Purtroppo, in nome della sicurezza ad ogni costo si distruggono paesaggi culturali che hanno anche un immenso valore storico e turistico. Nessuno qui vuole sminuire la sicurezza dei cittadini ma è necessario operare con il buon senso e con visioni lungimiranti. Orami si vive e si lavora alla giornata, pensando al momento e non al futuro… pensando al disastro incombente e al cambiamento climatico devastante. Sono troppo pochi quelli che hanno interesse a trovare soluzioni. In realtà ci vogliono esperti e professionisti del paesaggio che lavorino sul restauro paesaggistico e per valorizzare il nostro patrimonio.

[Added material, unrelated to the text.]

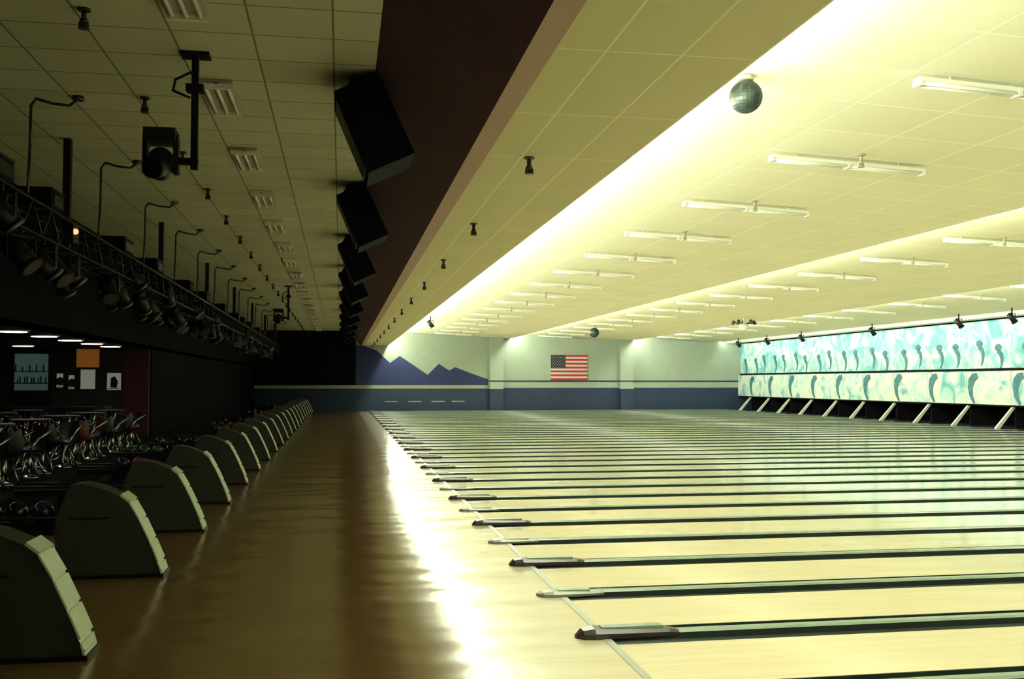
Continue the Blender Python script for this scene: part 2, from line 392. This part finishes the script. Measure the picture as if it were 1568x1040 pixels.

Quel viale, oltre a essere un simbolo delle montagne abruzzesi, era anche un punto di riferimento per delineare la strada nelle terribili bufere invernali. Fu costruito apposta per aiutare i viaggiatori della “Via degli Abruzzi”, per  migliorare l’orientamento durante le tempeste di neve che rendono la valle inospitale e pericolosa.  Quei pini erano tra i pochi alberi in grado di resistere a quelle terribili condizioni. Qui siamo in una zona in cui le temperature diventano proibitive; il vento gelido, fortissimo e implacabile, mette a dura prova qualsiasi essere vivente.

Ecco cosa ci racconta la storia: “Verso la fine del 1700 Ferdinando IV incarica il cav. Andrea Pigonati, grande ingegnere del regno, di stendere il progetto per una sistemazione adeguata della Regia Strada degli Abruzzi. […] Pigonati consiglia quattro fila di alberi ai due margini della strada nel tratto che attraversa il Piano. […] Lo scopo era quello di indicare il percorso in tempi nevosi“. E’ una storia antica che risale alla fine del 700 e che si è tramandata per generazioni, spezzatasi improvvisamente in un freddo autunno 2018.

Non c’è interesse a ripiantare neanche un filo d’erba lungo la Statale 17; forse è troppo oneroso e o troppo difficile gestire degli alberi di questi tempi. Noi come associazione chiediamo che venga ricostruito il viale alberato con alberi più belli e più curati, rispettando tutte le norme di sicurezza. Chiediamo che venga ricostruito il famoso paesaggio storico che ha scandito la storia abruzzese. Troppo facile prendere le motoseghe e cancellare ogni cosa.  Il nostro Abruzzo non merita di essere ancora violentato nella sua storia e nella sua bellezza.